> **WRITTEN EXERCISE**
Identify the lines that contain the word "Python" and copy each one.

> **INPUT DATA**
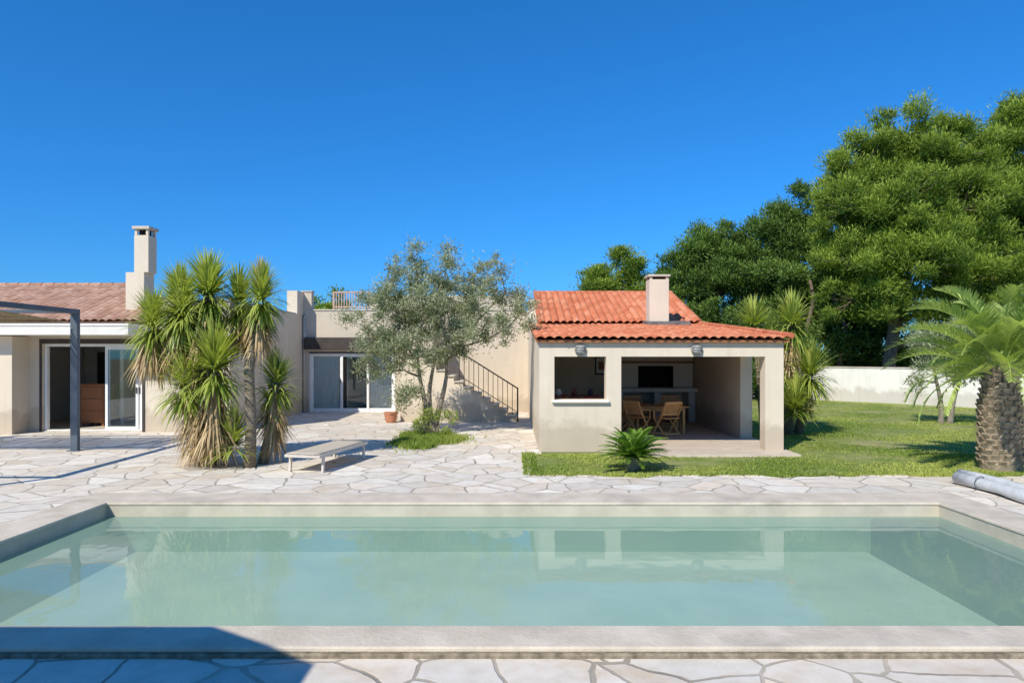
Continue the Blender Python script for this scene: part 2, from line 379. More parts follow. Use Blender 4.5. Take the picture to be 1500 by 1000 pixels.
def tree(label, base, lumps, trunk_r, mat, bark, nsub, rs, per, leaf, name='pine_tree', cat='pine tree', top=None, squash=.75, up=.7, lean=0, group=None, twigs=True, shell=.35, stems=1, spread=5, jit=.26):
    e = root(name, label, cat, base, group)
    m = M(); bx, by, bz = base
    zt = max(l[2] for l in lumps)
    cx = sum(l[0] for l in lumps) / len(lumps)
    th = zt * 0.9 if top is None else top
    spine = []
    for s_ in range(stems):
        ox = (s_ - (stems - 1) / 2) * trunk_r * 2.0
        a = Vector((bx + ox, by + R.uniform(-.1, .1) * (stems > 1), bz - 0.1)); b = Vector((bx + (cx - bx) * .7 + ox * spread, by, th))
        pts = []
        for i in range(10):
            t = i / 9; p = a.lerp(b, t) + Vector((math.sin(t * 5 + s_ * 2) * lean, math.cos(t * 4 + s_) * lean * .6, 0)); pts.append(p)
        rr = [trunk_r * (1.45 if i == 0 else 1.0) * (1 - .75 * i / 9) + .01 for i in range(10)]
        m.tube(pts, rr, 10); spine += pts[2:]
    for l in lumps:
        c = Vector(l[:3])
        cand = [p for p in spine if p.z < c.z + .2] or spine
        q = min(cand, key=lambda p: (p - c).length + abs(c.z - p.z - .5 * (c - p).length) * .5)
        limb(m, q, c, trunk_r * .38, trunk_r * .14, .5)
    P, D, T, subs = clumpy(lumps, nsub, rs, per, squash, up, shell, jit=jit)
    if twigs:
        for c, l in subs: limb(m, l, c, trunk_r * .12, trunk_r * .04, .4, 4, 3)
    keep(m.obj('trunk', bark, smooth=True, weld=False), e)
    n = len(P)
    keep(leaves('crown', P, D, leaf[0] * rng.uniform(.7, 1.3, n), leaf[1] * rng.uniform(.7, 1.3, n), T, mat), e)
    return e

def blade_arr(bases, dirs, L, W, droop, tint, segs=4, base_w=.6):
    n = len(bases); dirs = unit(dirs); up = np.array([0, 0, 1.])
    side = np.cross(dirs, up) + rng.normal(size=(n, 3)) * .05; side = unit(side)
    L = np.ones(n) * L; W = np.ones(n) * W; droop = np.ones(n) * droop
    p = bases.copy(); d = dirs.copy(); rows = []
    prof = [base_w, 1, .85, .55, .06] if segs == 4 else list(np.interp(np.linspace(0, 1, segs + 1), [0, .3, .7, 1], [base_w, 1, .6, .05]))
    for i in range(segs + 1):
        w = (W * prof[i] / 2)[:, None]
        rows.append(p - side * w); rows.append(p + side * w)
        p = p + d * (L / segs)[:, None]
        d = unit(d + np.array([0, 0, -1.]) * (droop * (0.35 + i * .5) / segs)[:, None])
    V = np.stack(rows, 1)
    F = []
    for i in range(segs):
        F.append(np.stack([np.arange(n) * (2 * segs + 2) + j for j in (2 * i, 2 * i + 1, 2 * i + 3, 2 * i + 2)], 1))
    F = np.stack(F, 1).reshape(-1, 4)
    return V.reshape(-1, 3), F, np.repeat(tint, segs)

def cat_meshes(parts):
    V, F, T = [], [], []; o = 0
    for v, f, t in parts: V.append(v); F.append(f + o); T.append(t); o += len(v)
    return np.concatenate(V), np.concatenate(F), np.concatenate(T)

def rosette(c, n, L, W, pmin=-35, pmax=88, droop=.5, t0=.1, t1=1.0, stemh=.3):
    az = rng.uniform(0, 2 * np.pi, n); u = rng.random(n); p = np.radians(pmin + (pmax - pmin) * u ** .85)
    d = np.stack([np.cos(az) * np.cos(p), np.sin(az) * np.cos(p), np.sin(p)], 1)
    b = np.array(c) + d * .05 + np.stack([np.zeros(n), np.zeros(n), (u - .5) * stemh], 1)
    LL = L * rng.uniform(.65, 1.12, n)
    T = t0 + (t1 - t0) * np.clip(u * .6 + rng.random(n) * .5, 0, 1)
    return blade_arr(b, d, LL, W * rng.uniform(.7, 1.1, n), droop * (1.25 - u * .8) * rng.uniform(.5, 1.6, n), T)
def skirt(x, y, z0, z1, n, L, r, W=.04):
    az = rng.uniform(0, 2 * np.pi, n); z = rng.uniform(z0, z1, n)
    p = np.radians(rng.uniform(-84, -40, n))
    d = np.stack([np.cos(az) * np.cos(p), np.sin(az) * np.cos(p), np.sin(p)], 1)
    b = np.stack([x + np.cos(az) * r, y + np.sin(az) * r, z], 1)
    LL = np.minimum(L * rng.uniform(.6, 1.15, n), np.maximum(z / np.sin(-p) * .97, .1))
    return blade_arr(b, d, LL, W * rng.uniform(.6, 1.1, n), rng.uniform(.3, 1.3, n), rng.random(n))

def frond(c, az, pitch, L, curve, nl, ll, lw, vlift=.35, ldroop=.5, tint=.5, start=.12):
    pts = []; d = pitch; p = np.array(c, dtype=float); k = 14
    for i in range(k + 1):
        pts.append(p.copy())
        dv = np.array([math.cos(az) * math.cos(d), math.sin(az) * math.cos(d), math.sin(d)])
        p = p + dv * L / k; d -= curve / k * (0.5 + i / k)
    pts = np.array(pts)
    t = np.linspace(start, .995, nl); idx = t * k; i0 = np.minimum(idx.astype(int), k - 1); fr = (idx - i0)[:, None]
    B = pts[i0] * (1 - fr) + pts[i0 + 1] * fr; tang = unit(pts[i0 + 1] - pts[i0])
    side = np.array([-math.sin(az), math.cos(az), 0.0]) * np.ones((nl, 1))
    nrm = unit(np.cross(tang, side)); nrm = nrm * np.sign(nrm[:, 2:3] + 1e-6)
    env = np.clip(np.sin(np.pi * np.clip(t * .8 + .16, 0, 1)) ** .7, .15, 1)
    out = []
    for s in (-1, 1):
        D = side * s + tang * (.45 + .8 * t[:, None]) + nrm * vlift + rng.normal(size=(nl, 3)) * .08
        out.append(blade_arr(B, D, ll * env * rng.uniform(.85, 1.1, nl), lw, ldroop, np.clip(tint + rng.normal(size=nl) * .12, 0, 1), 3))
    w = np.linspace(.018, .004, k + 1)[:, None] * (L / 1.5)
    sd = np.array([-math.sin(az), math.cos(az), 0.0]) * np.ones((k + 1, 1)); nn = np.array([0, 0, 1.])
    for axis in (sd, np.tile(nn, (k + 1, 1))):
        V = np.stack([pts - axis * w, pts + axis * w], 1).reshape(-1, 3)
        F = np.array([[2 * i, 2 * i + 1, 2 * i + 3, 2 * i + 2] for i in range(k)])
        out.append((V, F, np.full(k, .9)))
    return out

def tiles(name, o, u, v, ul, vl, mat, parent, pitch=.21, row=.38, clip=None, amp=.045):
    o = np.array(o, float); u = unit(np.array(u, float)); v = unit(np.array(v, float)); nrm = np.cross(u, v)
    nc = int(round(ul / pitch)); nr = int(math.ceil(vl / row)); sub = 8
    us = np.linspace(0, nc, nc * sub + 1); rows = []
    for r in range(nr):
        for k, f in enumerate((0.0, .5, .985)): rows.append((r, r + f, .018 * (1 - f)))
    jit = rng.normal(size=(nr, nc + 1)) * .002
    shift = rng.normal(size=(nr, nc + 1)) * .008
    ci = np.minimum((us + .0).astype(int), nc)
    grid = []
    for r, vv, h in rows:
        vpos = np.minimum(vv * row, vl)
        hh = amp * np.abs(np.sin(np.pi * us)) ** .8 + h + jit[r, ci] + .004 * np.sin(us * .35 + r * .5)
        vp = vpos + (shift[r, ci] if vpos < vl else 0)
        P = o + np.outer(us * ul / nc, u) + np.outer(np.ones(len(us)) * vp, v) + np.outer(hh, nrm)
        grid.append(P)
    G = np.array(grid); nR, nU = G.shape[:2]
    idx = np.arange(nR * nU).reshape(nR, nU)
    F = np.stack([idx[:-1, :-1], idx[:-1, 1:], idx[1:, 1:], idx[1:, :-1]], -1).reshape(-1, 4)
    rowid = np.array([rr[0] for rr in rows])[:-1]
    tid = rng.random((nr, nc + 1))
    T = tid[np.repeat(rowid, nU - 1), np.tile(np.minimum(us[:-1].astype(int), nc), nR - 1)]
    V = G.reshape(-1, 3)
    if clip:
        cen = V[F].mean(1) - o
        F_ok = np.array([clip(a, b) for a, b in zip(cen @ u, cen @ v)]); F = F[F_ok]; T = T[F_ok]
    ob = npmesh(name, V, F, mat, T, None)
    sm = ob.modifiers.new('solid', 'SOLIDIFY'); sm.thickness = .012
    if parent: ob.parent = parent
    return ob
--
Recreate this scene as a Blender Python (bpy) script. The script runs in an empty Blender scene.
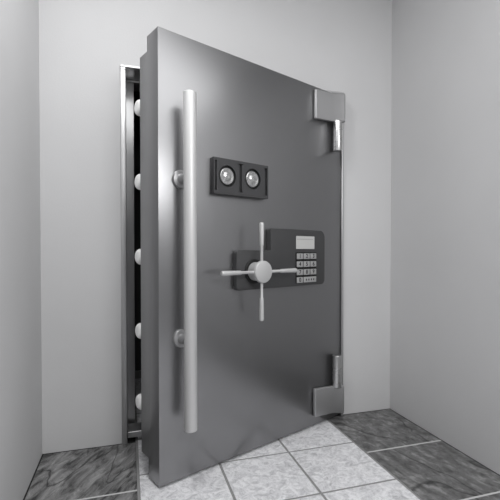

> **TASK RESPONSE**
Continue the Blender Python script for this scene: part 2, from line 379. More parts follow. Use Blender 4.5. Take the picture to be 1500 by 1000 pixels.
Recreate this scene as a Blender Python (bpy) script. The script runs in an empty Blender scene.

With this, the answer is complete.